Short task — Reproduce the lines of the material exactly, excluding every image.
((
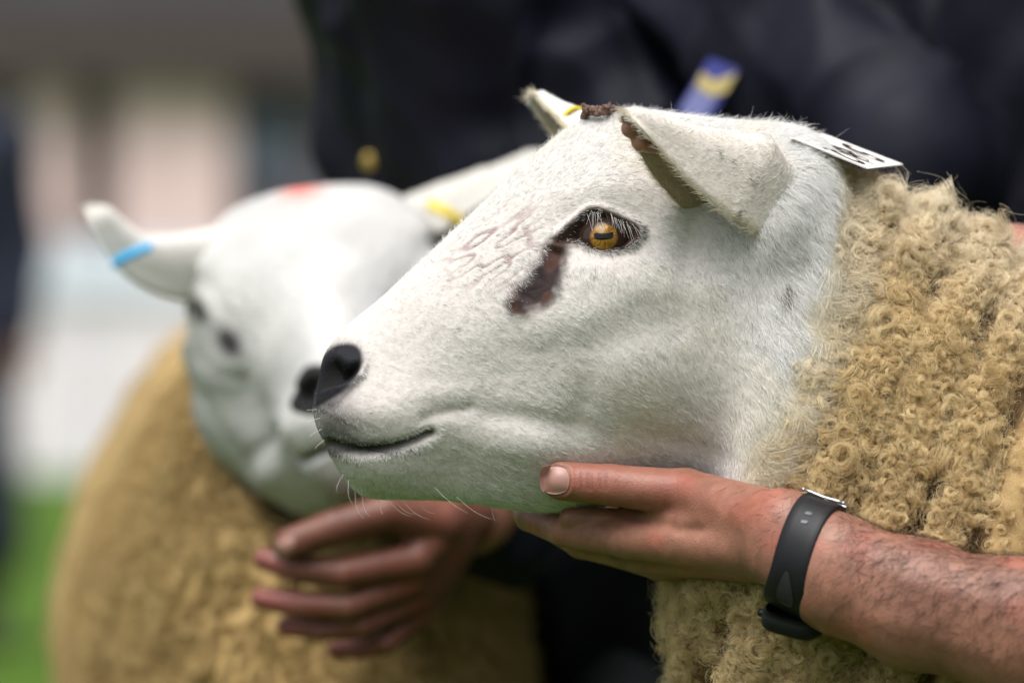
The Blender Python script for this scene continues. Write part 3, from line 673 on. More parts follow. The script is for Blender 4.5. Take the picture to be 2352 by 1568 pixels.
handA += chain([(1560, 1285, .112, 37), (1455, 1258, .147, 30), (1405, 1200, .168, 26), (1395, 1160, .174, 22)], 7)
handF = chain([(2820, 740, .25, 128), (2345, 634, .235, 112), (1980, 528, .20, 80), (1760, 400, .165, 58)], 30)
handF += [pr((1760, 400, .165), 62, (1640, 325, .12), 34, 20)]
handF += chain([(1640, 325, .115, 32), (1600, 310, .07, 24), (1530, 312, .005, 22), (1447, 296, -.020, 22)], 5) + chain([(1650, 338, .115, 32), (1610, 332, .07, 24), (1550, 340, .008, 22), (1470, 328, -.018, 21)], 5) + chain([(1670, 350, .115, 32), (1630, 355, .07, 24), (1590, 372, .03, 22)], 5)

def skin_color(V, u, red=None):
    n = fnoise(V, 45, 31, 3)[:, None]; n2 = fnoise(V, 220, 37, 2)[:, None]
    c = A(.265, .122, .083) * (1 + .16 * n + .10 * n2) + A(.04, -.008, -.006) * sstep(.1, .6, vnoise(V, 60, 40))[:, None]
    return np.clip(c, 0, 1)

# thumb nail, wrinkles and the watch bed are worked into the hand that holds the jaw
V, F = nets(handA, .00095); V = relax(V, F, 2, .4); N_ = vert_normals(V, F); u = project(V); fr = sstep(.1, .4, -N_[:, 1])
nc = A(*z5((520, 385))[0]) + A(5, 0)
def nail_d(u): 
    e = (u - nc) @ np.array([[1, .05], [-.05, 1]]); return ((np.abs(e[:, 0]) / 31.) ** 3 + (np.abs(e[:, 1]) / 31.5) ** 3) ** (1 / 3.)
nd = nail_d(u)
dsp = -2.0 * np.exp(-((nd - 1.08) / .09) ** 2) + 2.0 * np.exp(-((nd - 1.30) / .13) ** 2) - 2.0 * sstep(1.05, .8, nd)
tw = [z5((x0 + 4, 300), (x0 - 4, 400), (x0, 510)) for x0 in (800, 868, 905, 985, 1042)]
wrk = sum(tri(l, 2.6, u) for l in tw); dsp -= 1.8 * wrk
dsp -= 7 * tri([(1400, 1168), (1480, 1190), (1560, 1216), (1640, 1215)], 14, u)
dsp += 7 * gs(u, 1500, 1120, 60, 40) + 5 * gs(u, 1560, 1110, 46, 34) - 4 * gs(u, 1680, 1140, 50, 34)
for l in ([(1980, 1290), (2150, 1350), (2352, 1400)], [(1960, 1400), (2200, 1480), (2352, 1540)]): dsp += 3 * tri(l, 26, u)     # tendons
V = V + N_ * (dsp * fr * PXM)[:, None]
c = skin_color(V, u)
pk = (.75 * gs(u, 1340, 1100, 110, 50) + .5 * gs(u, 1540, 1130, 50, 40) + .35 * gs(u, 1480, 1140, 160, 50))[:, None]; c = c * (1 - pk) + A(.31, .11, .08) * pk
c = c * (1 - .22 * np.clip(wrk, 0, 1)[:, None] * fr[:, None]); c = c * (1 - .22 * np.exp(-((nd - 1.1) / .1) ** 2)[:, None] * fr[:, None])
VF, FF = nets(handF, .0016); VF = relax(VF, FF, 2, .4)
HV, HF, HC = [V, VF], [F, FF + len(V)], [c, skin_color(VF, None) * A(1.3, 1.4, 1.5)]

def person_body(j, vox=.012):
    "plain head, neck, chest and limbs under the clothes; j holds joints"
    h, nk = A(*j['head']), A(*j['neck']); f = unit(A(*j['face'])); up = unit(h - nk); sd_ = np.cross(f, up)
    p = [(h + up * .03, .088, h - up * .06 + f * .02, .066, .03), (h + f * .088 - up * .01, .012, h + f * .10 - up * .035, .015, .012),
         (h + sd_ * .082, .022, h + sd_ * .08 - up * .035, .014, .01), (h - sd_ * .082, .022, h - sd_ * .08 - up * .035, .014, .01), (h - up * .085 + f * .05, .03, h - up * .08, .05, .03),
         (h - up * .06, .055, nk, .06, .03), (nk, .07, A(*j['chest']), .12, .04), (A(*j['chest']), .12, A(*j['pelvis']), .12, .05)]
    for s in 'lr':
        if s + 'sh' in j:
            ch = [j[s + 'sh'], j[s + 'el'], j[s + 'wr']]; rd = [.055, .045, .030]
            for k in (0, 1): p.append((A(*ch[k]), rd[k], A(*ch[k + 1]), rd[k + 1], .02))
            if s + 'hd' in j:
                w_, e_ = A(*ch[2]), A(*j[s + 'hd']); d = unit(e_ - w_); o_ = unit(np.cross(d, f)); p.append((w_, .028, w_ + d * .08, .034, .01))
                for m, L in zip((-.03, -.01, .01, .03), (.08, .09, .085, .065)): p.append((w_ + d * .08 + o_ * m, .0105, w_ + d * (.08 + L) + o_ * m * 1.1, .008, .004))
                p.append((w_ + d * .03 + o_ * -.03, .013, w_ + d * .085 + o_ * -.062, .010, .006))
    return nets(p, vox)
def cloth(prims, vox, amp, dirs, seed, thick=0.):
    V, F = nets(prims, vox); V = relax(V, F, 3, .5); N = vert_normals(V, F); D = np.zeros(len(V))
    for k, (d, fr_, am) in enumerate(dirs):
        d = unit(d); q = V - (V @ d)[:, None] * d[None] * .78; q = q + .03 * np.stack([vnoise(V, 7, seed + 50 + k)] * 3, -1)
        n = 1 - np.abs(vnoise(q, fr_, seed + k)) * 2; D += am * (n + .35 * vnoise(q, fr_ * 2.3, seed + 9 + k))
    return V + N * (D * amp)[:, None], F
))
Reply —
The Blender Python script for this scene continues. Write part 3, from line 673 on. More parts follow. The script is for Blender 4.5. Take the picture to be 2352 by 1568 pixels.
handA += chain([(1560, 1285, .112, 37), (1455, 1258, .147, 30), (1405, 1200, .168, 26), (1395, 1160, .174, 22)], 7)
handF = chain([(2820, 740, .25, 128), (2345, 634, .235, 112), (1980, 528, .20, 80), (1760, 400, .165, 58)], 30)
handF += [pr((1760, 400, .165), 62, (1640, 325, .12), 34, 20)]
handF += chain([(1640, 325, .115, 32), (1600, 310, .07, 24), (1530, 312, .005, 22), (1447, 296, -.020, 22)], 5) + chain([(1650, 338, .115, 32), (1610, 332, .07, 24), (1550, 340, .008, 22), (1470, 328, -.018, 21)], 5) + chain([(1670, 350, .115, 32), (1630, 355, .07, 24), (1590, 372, .03, 22)], 5)

def skin_color(V, u, red=None):
    n = fnoise(V, 45, 31, 3)[:, None]; n2 = fnoise(V, 220, 37, 2)[:, None]
    c = A(.265, .122, .083) * (1 + .16 * n + .10 * n2) + A(.04, -.008, -.006) * sstep(.1, .6, vnoise(V, 60, 40))[:, None]
    return np.clip(c, 0, 1)

# thumb nail, wrinkles and the watch bed are worked into the hand that holds the jaw
V, F = nets(handA, .00095); V = relax(V, F, 2, .4); N_ = vert_normals(V, F); u = project(V); fr = sstep(.1, .4, -N_[:, 1])
nc = A(*z5((520, 385))[0]) + A(5, 0)
def nail_d(u): 
    e = (u - nc) @ np.array([[1, .05], [-.05, 1]]); return ((np.abs(e[:, 0]) / 31.) ** 3 + (np.abs(e[:, 1]) / 31.5) ** 3) ** (1 / 3.)
nd = nail_d(u)
dsp = -2.0 * np.exp(-((nd - 1.08) / .09) ** 2) + 2.0 * np.exp(-((nd - 1.30) / .13) ** 2) - 2.0 * sstep(1.05, .8, nd)
tw = [z5((x0 + 4, 300), (x0 - 4, 400), (x0, 510)) for x0 in (800, 868, 905, 985, 1042)]
wrk = sum(tri(l, 2.6, u) for l in tw); dsp -= 1.8 * wrk
dsp -= 7 * tri([(1400, 1168), (1480, 1190), (1560, 1216), (1640, 1215)], 14, u)
dsp += 7 * gs(u, 1500, 1120, 60, 40) + 5 * gs(u, 1560, 1110, 46, 34) - 4 * gs(u, 1680, 1140, 50, 34)
for l in ([(1980, 1290), (2150, 1350), (2352, 1400)], [(1960, 1400), (2200, 1480), (2352, 1540)]): dsp += 3 * tri(l, 26, u)     # tendons
V = V + N_ * (dsp * fr * PXM)[:, None]
c = skin_color(V, u)
pk = (.75 * gs(u, 1340, 1100, 110, 50) + .5 * gs(u, 1540, 1130, 50, 40) + .35 * gs(u, 1480, 1140, 160, 50))[:, None]; c = c * (1 - pk) + A(.31, .11, .08) * pk
c = c * (1 - .22 * np.clip(wrk, 0, 1)[:, None] * fr[:, None]); c = c * (1 - .22 * np.exp(-((nd - 1.1) / .1) ** 2)[:, None] * fr[:, None])
VF, FF = nets(handF, .0016); VF = relax(VF, FF, 2, .4)
HV, HF, HC = [V, VF], [F, FF + len(V)], [c, skin_color(VF, None) * A(1.3, 1.4, 1.5)]

def person_body(j, vox=.012):
    "plain head, neck, chest and limbs under the clothes; j holds joints"
    h, nk = A(*j['head']), A(*j['neck']); f = unit(A(*j['face'])); up = unit(h - nk); sd_ = np.cross(f, up)
    p = [(h + up * .03, .088, h - up * .06 + f * .02, .066, .03), (h + f * .088 - up * .01, .012, h + f * .10 - up * .035, .015, .012),
         (h + sd_ * .082, .022, h + sd_ * .08 - up * .035, .014, .01), (h - sd_ * .082, .022, h - sd_ * .08 - up * .035, .014, .01), (h - up * .085 + f * .05, .03, h - up * .08, .05, .03),
         (h - up * .06, .055, nk, .06, .03), (nk, .07, A(*j['chest']), .12, .04), (A(*j['chest']), .12, A(*j['pelvis']), .12, .05)]
    for s in 'lr':
        if s + 'sh' in j:
            ch = [j[s + 'sh'], j[s + 'el'], j[s + 'wr']]; rd = [.055, .045, .030]
            for k in (0, 1): p.append((A(*ch[k]), rd[k], A(*ch[k + 1]), rd[k + 1], .02))
            if s + 'hd' in j:
                w_, e_ = A(*ch[2]), A(*j[s + 'hd']); d = unit(e_ - w_); o_ = unit(np.cross(d, f)); p.append((w_, .028, w_ + d * .08, .034, .01))
                for m, L in zip((-.03, -.01, .01, .03), (.08, .09, .085, .065)): p.append((w_ + d * .08 + o_ * m, .0105, w_ + d * (.08 + L) + o_ * m * 1.1, .008, .004))
                p.append((w_ + d * .03 + o_ * -.03, .013, w_ + d * .085 + o_ * -.062, .010, .006))
    return nets(p, vox)
def cloth(prims, vox, amp, dirs, seed, thick=0.):
    V, F = nets(prims, vox); V = relax(V, F, 3, .5); N = vert_normals(V, F); D = np.zeros(len(V))
    for k, (d, fr_, am) in enumerate(dirs):
        d = unit(d); q = V - (V @ d)[:, None] * d[None] * .78; q = q + .03 * np.stack([vnoise(V, 7, seed + 50 + k)] * 3, -1)
        n = 1 - np.abs(vnoise(q, fr_, seed + k)) * 2; D += am * (n + .35 * vnoise(q, fr_ * 2.3, seed + 9 + k))
    return V + N * (D * amp)[:, None], F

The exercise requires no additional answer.